Definitive proof of how lame rowing is. The reality is that the race was nothing like a boxing match. Boxing is exciting and dramatic. There's a lot of fancy footwork, physical danger, and an incredibly fast pace. A sport where you can find a psychologically broken and physically exceptional specimen like Mike Tyson--a poor black kid with fire in his belly beating the shit out of everyone in his path. A sport with a pretty compelling narrative, warts and all.

The Harvard-Yale race is a bunch of rich white kids racing carbon fiber boats at relatively slow speeds. There is almost no guile or strategy. Each stroke is exactly the same. Basically, from the word "go" you try as hard as you can and hope you win. Occasionally your coxswain will tell you to "make a move," which means you try harder for like 20 strokes, but you're already trying as hard as you can, so usually not much happens.

This guy from Yale is trying to associate rowing with boxing to leech off some of the danger and excitement into his own relatively dull sport. I don't blame him...he's searching for a way to convey his excitement about the race and make it relevant to the rest of the world.

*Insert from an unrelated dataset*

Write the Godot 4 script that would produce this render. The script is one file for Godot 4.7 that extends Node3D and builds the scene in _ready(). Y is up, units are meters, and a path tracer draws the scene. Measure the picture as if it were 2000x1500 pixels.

But the bottom line for me is that interesting sports don't have to metaphorically compare themselves to other sports to seem interesting. Correct me if I'm wrong, but do football players ever say "This game was like a boxing match?" No way man. They don't have to. They say "This game was like a badass game of football, where grown men are running into each other at full speed and breaking their bones."

My dream is to hear a hardened ex gang-member welterweight emerge bloodied from the championship fight and tell reporters that it was a lot like the Harvard-Yale race.

2 comments:

Unknown said...

Funny! I think you have the makings of a comic novel here with some great characters.

It is funnier still when you consider you chose to write about that instead of the 7.2.

Nate said...

Yeah, if there's one thing that gets me all riled up, it's rowing...fear not, I'll get to the earthquake.